Maîtriser les prix, cela veut dire pour nous qu'il ne faut absolument pas remettre en cause la négociabilité des prix et des tarifs, qui est un des acquis fondamentaux de la LME : il est tout à fait clair que cela a permis de maîtriser les prix, voire de les diminuer, et donc de redonner du pouvoir d'achat aux consommateurs – il ne faut surtout pas revenir en arrière sur ce point. Cela veut dire aussi qu'il faut essayer de travailler, tous ensemble, sur la volatilité des prix, notamment en matière agricole. C'est un sujet qui concerne tout le monde : il faut notamment avancer sur la contractualisation entre les filières agricoles, sujet difficile dont j'ai souvent l'occasion de discuter avec Xavier Beulin, président de la FNSEA. En effet, d'un côté, une augmentation du prix des céréales se traduit par une augmentation assez forte du prix des aliments ; de l'autre, cette hausse engendre des coûts supplémentaires, par exemple pour les éleveurs. Une solution au moins partielle pour éliminer ou en tout cas limiter cette volatilité consisterait à développer la contractualisation, la couverture. C'est un sujet majeur dont les pouvoirs publics doivent absolument s'emparer. Enfin, la maîtrise des prix suppose une plus grande transparence de la part de tous les acteurs : nous avons ainsi récemment publié, et cela ne s'est fait dans aucun autre pays, ni aucun autre secteur, les marges nettes qui existent par rayon sur la boucherie, sur la charcuterie, sur les fruits et légumes. Ce document infirme un certain nombre d'idées reçues, en démontrant par exemple que sur les fruits et légumes, comme sur la boucherie, nous ne gagnons en réalité pas d'argent ; en revanche, dans d'autres secteurs comme les produits laitiers ou la charcuterie, où les charges de personnel sont moindres, nous gagnons effectivement de l'argent. La marge globale est au final de 1,4 %. Cette transparence est très intéressante et, j'en suis sûr, sera très positive pour la consommation.

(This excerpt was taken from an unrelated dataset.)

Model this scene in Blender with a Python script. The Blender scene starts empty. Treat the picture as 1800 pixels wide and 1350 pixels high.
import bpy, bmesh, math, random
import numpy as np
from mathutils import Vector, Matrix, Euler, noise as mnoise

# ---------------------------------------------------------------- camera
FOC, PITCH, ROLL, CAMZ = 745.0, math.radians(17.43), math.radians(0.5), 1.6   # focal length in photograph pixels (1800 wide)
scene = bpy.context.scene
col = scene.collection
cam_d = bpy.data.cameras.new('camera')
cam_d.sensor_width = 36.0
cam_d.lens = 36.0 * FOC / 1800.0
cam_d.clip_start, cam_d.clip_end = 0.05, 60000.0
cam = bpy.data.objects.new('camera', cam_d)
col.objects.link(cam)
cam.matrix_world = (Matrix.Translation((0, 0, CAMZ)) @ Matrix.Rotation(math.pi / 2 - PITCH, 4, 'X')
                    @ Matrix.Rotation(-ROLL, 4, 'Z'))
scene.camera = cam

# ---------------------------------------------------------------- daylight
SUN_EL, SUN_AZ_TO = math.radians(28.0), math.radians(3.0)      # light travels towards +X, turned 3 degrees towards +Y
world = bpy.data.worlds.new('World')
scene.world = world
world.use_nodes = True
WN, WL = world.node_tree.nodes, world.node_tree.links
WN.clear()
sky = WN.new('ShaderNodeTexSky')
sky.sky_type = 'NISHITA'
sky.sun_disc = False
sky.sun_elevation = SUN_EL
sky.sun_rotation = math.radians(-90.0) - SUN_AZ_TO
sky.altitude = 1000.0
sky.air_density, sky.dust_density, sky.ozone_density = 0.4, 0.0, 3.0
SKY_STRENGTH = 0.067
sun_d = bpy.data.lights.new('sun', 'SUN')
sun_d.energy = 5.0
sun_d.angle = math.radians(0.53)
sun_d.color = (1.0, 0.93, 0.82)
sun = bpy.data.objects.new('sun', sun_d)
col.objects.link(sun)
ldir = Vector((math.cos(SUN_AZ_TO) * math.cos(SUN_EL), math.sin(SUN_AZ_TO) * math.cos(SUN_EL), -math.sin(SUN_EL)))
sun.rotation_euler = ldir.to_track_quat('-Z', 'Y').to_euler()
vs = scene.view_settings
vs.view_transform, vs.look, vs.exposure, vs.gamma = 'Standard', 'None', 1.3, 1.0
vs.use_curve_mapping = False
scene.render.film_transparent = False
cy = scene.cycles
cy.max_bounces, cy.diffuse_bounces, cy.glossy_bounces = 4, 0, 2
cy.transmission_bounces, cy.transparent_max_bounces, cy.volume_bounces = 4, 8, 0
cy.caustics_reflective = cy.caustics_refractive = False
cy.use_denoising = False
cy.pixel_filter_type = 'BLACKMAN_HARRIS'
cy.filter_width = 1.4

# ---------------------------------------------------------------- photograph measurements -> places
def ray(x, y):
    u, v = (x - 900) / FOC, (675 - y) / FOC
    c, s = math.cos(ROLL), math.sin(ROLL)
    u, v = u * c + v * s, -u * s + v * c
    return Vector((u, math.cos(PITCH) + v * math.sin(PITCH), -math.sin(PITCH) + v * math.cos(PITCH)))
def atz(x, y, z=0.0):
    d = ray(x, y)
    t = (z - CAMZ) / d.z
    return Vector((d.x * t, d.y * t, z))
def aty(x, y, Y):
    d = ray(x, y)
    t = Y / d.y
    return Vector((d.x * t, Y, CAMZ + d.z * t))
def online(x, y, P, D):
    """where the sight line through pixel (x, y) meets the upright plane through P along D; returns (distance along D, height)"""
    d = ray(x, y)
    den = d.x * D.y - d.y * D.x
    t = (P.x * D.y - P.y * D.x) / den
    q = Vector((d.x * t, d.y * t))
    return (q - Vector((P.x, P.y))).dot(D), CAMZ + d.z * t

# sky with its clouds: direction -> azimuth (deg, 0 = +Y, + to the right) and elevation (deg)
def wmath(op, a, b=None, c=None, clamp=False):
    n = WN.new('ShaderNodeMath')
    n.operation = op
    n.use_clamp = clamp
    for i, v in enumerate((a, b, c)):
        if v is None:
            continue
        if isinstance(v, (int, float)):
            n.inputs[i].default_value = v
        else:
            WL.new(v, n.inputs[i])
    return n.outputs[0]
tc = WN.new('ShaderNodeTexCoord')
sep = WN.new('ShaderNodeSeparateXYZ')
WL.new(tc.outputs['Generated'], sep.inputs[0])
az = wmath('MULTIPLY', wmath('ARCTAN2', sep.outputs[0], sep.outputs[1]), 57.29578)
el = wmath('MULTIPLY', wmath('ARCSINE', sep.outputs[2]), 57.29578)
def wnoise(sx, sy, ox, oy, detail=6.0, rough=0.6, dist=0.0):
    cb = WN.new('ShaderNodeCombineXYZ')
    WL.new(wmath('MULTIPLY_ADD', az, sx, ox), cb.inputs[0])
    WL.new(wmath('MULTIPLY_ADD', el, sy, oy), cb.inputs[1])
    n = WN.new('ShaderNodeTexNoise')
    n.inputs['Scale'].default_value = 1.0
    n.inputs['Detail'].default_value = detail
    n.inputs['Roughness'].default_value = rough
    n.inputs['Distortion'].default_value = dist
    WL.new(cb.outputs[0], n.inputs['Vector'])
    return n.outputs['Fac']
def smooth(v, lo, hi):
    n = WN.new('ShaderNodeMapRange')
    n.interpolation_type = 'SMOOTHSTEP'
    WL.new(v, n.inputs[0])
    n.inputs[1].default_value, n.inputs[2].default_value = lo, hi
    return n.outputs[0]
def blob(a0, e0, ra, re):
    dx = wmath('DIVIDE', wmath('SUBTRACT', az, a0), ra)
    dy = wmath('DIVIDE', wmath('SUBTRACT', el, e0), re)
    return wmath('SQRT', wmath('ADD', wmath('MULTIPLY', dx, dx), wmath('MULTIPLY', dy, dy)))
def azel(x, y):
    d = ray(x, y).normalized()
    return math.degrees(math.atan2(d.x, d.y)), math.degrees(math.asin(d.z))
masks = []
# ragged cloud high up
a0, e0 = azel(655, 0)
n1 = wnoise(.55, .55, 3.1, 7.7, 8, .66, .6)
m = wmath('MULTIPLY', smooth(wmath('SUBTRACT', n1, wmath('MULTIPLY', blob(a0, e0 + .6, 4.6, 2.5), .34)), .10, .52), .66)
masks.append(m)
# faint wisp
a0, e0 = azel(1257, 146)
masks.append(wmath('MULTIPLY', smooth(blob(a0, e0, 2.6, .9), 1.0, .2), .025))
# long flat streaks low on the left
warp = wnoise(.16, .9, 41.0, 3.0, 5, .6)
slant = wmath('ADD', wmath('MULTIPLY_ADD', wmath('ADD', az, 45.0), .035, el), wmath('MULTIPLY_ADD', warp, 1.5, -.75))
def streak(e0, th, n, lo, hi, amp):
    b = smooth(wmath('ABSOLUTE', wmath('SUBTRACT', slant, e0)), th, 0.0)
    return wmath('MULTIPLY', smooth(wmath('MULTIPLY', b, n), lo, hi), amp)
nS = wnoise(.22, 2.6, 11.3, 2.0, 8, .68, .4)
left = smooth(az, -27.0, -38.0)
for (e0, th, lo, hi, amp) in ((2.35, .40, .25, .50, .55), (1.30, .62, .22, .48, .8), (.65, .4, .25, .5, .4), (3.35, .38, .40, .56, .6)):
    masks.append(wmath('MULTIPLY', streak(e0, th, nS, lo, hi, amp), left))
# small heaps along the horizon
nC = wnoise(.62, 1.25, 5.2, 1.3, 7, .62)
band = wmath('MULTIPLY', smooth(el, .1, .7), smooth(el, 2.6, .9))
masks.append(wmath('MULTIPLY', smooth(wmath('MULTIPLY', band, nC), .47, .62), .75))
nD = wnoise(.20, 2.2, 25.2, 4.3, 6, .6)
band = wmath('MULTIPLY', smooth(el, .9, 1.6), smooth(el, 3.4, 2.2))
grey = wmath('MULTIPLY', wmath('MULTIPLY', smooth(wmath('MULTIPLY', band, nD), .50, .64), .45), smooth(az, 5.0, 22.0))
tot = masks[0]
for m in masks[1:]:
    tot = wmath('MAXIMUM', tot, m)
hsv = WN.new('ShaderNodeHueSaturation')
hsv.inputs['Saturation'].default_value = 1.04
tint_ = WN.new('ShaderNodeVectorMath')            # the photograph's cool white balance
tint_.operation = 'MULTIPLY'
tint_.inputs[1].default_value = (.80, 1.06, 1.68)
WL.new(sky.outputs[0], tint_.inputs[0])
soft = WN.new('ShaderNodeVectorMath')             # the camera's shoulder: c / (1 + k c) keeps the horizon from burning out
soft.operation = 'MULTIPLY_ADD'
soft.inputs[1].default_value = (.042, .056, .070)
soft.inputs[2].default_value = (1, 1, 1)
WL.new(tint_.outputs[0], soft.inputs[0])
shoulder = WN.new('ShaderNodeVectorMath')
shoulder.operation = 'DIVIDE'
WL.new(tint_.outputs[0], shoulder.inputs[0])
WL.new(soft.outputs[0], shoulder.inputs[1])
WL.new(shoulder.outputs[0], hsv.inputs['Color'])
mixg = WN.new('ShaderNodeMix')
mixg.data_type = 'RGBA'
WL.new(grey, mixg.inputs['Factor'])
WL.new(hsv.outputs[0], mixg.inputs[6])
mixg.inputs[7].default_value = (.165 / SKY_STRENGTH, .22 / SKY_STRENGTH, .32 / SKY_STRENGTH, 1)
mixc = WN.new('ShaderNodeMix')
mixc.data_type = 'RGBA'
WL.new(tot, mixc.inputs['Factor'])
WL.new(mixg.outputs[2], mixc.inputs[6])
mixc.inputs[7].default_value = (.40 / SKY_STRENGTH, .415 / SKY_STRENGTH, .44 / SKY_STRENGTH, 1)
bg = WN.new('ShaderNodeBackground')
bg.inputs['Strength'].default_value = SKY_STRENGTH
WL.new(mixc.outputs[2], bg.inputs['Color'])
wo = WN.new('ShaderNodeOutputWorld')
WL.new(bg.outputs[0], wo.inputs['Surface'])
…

Sur la qualité, enfin, je rejoins ce que disait Mercedes Erra sur le « consommer mieux ». Incontestablement, nous devons agir sur de nombreuses consommations pour améliorer la qualité : ainsi, la consommation de fruits et légumes a reculé l'année dernière, et nous devons absolument repartir de l'avant. Cela veut dire que nous devons travailler en filières, en filières par produit, en filières agro-alimentaires. Nous devons être capables de nous réunir – agriculteurs, industriels, distributeurs – pour travailler ensemble en ce sens. Nous nous y essayons. C'est un enjeu gigantesque pour les années à venir. Cela suppose que nous développions nos relations commerciales avec les PME, notamment les PME françaises, qui sont géographiquement proches des magasins. Nous nous y essayons là aussi car une très grande partie des produits commercialisés sous marques de distributeurs (MDD) sont réalisés par des PME françaises. Il faut sans doute aller plus loin encore pour développer la qualité – dont les marques de distributeurs sont souvent aujourd'hui un des importants vecteurs, ce qui permettra d'augmenter la consommation, chose importante pour nous tous.